Nariz na porta. Quem chega a Sines no último dia de festa, perto da hora dos concertos, já não consegue encontrar bilhete. À entrada, a organização do Festival de Músicas do Mundo (FMM) deixa apenas uma mensagem: esgotado. E agora? Como se invade um castelo? Encostado à muralha, um ecrã com os concertos serve de consolo para quem ficou de fora. Embora no FMM seja difícil ficar fora da festa.
Numa esquina com vista para o porto de Sines, uma banda de hardcore veio de propósito de Setúbal. Podiam estar desenquadrados num festival de world music, mas aqui toda a gente se encaixa em qualquer lado, até uma banda de garagem que vai recolhendo trocos num capacete. Há banquinhas que vendem pedras com um significado que se descodifica numa “Bíblia dos Cristais”, roupas étnicas, cães, cerveja preta artesanal servida na praia directamente de uma geleira e gente, muita gente.
Ao todo, a organização estima que este ano tenham passado 100 mil pessoas pelo festival, que dura uma semana e se prolonga de Porto Covo até Sines, onde a festa costuma ser sempre maior. Números melhores que os do ano passado e uma subida também na venda de passes de quatro dias – até o número de pessoas no palco da praia, onde os concertos não se pagam, aumentou.

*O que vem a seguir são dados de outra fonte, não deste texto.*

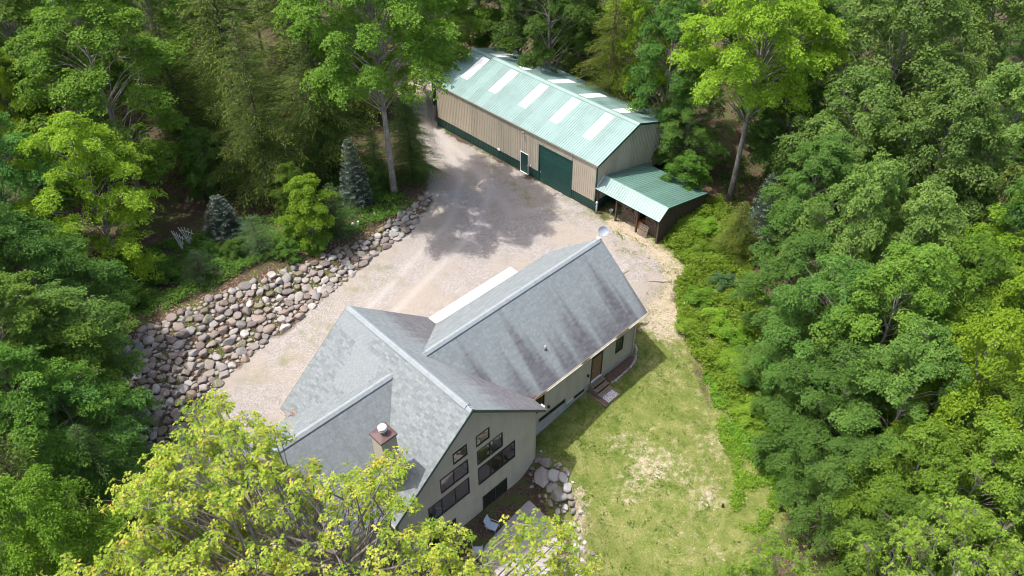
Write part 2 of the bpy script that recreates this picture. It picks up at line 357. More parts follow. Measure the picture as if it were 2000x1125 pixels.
# ------------------------------------------------------------------ terrain, driveway, lawn
GRAVEL = [at(*q) for q in ((770,120),(850,150),(853,250),(1165,415),(1180,440),(1245,475),(1300,520),(1310,590),(1262,640),(1200,620),(1100,640),(900,700),(700,850),(560,900),(440,1000),(330,1010),
          (325,940),(345,860),(405,785),(450,728),(600,610),(722,508),(800,453),(838,395),(832,330),(815,240),(770,180))]
LAWN = [at(q[0], q[1], -.7) for q in ((1190,405),(1290,470),(1340,545),(1318,600),(1338,680),(1375,770),(1420,850),(1480,930),(1540,960),(1560,1010),(1480,1060),(1440,1180),(1130,1180),(1128,1080),(1060,900),(1040,850),(1100,760),(1230,690),(1250,600),(1190,480))]
xs = np.concatenate([np.linspace(-420, -60, 19)[:-1], np.linspace(-60, -30, 31)[:-1], np.arange(-30, 24, .3), np.linspace(24, 60, 37), np.linspace(60, 420, 19)[1:]])
ys = np.concatenate([np.linspace(-120, 10, 14)[:-1], np.arange(10, 70, .3), np.linspace(70, 110, 41), np.linspace(110, 520, 15)[1:]])
GX, GY = np.meshgrid(xs, ys); GX = GX.ravel(); GY = GY.ravel(); GZ = terrain(GX, GY)
wob = 1.6*(fbm(GX*.9, GY*.9, 4)-.47)
a_gravel = np.clip(.5+(sdist(GRAVEL, GX, GY)+wob)/1.2, 0, 1)
ha, hb = hloc(GX, GY)
a_gravel *= 1-sstep(6.0, 8.5, ha)*sstep(-20, -19, hb)*(hb > 4)          # fades to dry grass round the wing end
a_lawn = np.clip(.5+(sdist(LAWN, GX, GY)+wob)/1.6, 0, 1)
LOOSE = [at(q[0], q[1], -.3) for q in ((1185,420),(1270,475),(1330,530),(1310,640),(1270,660),(1240,560),(1190,470))]
a_lawn = np.maximum(a_lawn, np.clip(.5+(sdist(LOOSE, GX, GY)+wob)/1.2, 0, 1))
BRAM = [at(q[0], q[1], -.5) for q in ((1290,460),(1340,420),(1400,400),(1460,470),(1470,540),(1500,620),(1520,720),(1540,820),(1440,820),(1390,740),(1350,690),(1325,630),(1320,570),(1345,535),(1300,490))]
a_lawn = np.maximum(a_lawn, np.clip(.5+(sdist(BRAM, GX, GY)+wob)/1.6, 0, 1))
BRUSH = [at(q[0], q[1], -1) for q in ((1370,740),(1440,740),(1510,810),(1580,880),(1630,960),(1560,1010),(1480,960),(1400,850))]
a_lawn = np.maximum(a_lawn, np.clip(.5+(sdist(BRUSH, GX, GY)+wob)/1.6, 0, 1))
# strip of grass in front of the far end of the barn and at the top of the drive
MEADOW = [at(*q) for q in ((760,130),(850,150),(852,215),(800,215),(770,190))]
a_lawn = np.maximum(a_lawn, np.clip(.5+(sdist(MEADOW, GX, GY)+wob)/2, 0, 1)); a_gravel *= 1-np.clip((sdist(MEADOW, GX, GY)+wob)/2, 0, 1)
def line_w(pts, w, z=0): return np.exp(-(pdist([at(q[0], q[1], z) for q in pts], GX, GY)/w)**2)
a_straw = np.clip(1.0*line_w(((1200,440),(1270,500),(1275,560),(1290,620)), 1.7)+.34*line_w(((1310,620),(1330,700),(1380,800),(1390,880),(1385,950),(1360,1050)), 1.9, -1)+.62*np.clip(fbm(GX*.5, GY*.5, 4)-.36, 0, 1)
                  +.40*line_w(((1220,860),(1290,900),(1240,950)), 1.5, -1)+.5*line_w(((1130,960),(1150,1100)), .5, -1.6)+.9*line_w(((1300,520),(1330,545)), 1.2)+.9*line_w(((800,190),(840,190)), 3), 0, 1)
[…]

No sábado, dia lotado, Toumani Diabaté, do Mali, subiu ao palco com o seu filho mais velho, Sidiki, num dueto de koras naquele que talvez tenha sido o concerto mais interessante do festival. É a tal conversa: se uma kora hipnotiza muita gente, duas koras hipnotizam muito mais, e não é à toa que foram considerados Melhor Grupo do ano nos Songlines Music Awards, uma espécie de Grammys da world music. No dia anterior já tínhamos levado uma boa dose de hipnose com a cítara do indiano Niladri Kumar, discípulo de Ravi Shankar, que depois de dar um ar da sua graça e do que sabia fazer com o instrumento, avisou que “só” estava no soundcheck.
Viagens Do Mali já tinham chegado também, noutro dia, os Songhoy Blues, a nova banda-revelação do deserto, que lançou este ano o primeiro álbum, “Music in Exile”, e que costuma vir associada ao nome de Damon Albarn por fazer parte do projecto Africa Express (o tal que o levou a um concerto de cinco horas de onde não queria sair). A festa esteve no auge com o afrobeat de Orlando Julius & The Heliocentrics, uma alegria sincronizada com o fogo–de-artifício, e com o mestre Salif Keita, o concerto mais aguardado do festival, num registo propositadamente mais acústico.
Na plateia, alguém ainda recordava letras com sotaque do Norte do concerto de Capicua do dia anterior: “Quando for grande vou ser prof de windsurf”, “A gente diverte-se imenso”, e outras que tais que ainda hoje custam a sair do ouvido. A rapper do Porto trouxe canções de “Sereia Louca” e fez-se acompanhar de Beatriz Gosta (a tal dos vídeos no YouTube, mas aqui enquanto M7, o seu nome de MC) e das ilustrações ao vivo de Vítor Ferreira. Um bom momento, a provar que tudo se pode encaixar bem no FMM e neste rótulo de músicas do mundo.
Os mais resistentes ainda aguentaram até ao nascer do dia para Awesome Tapes From Africa, o projecto do DJ e etnomusicólogo norte-americano Brian Shimkovitz, a fechar o palco da praia.
Antes dele, Alo Wala, que participou no último disco dos Buraka Som Sistema, deu-nos combustível com uma combinação de géneros, do hip hop aos ritmos latinos, que mereceu comparações festivas a M.I.A. Tudo o que precisávamos para acabar em grande o festival e, afinal, quem tinha razão era a outra: a gente diverte-se imenso.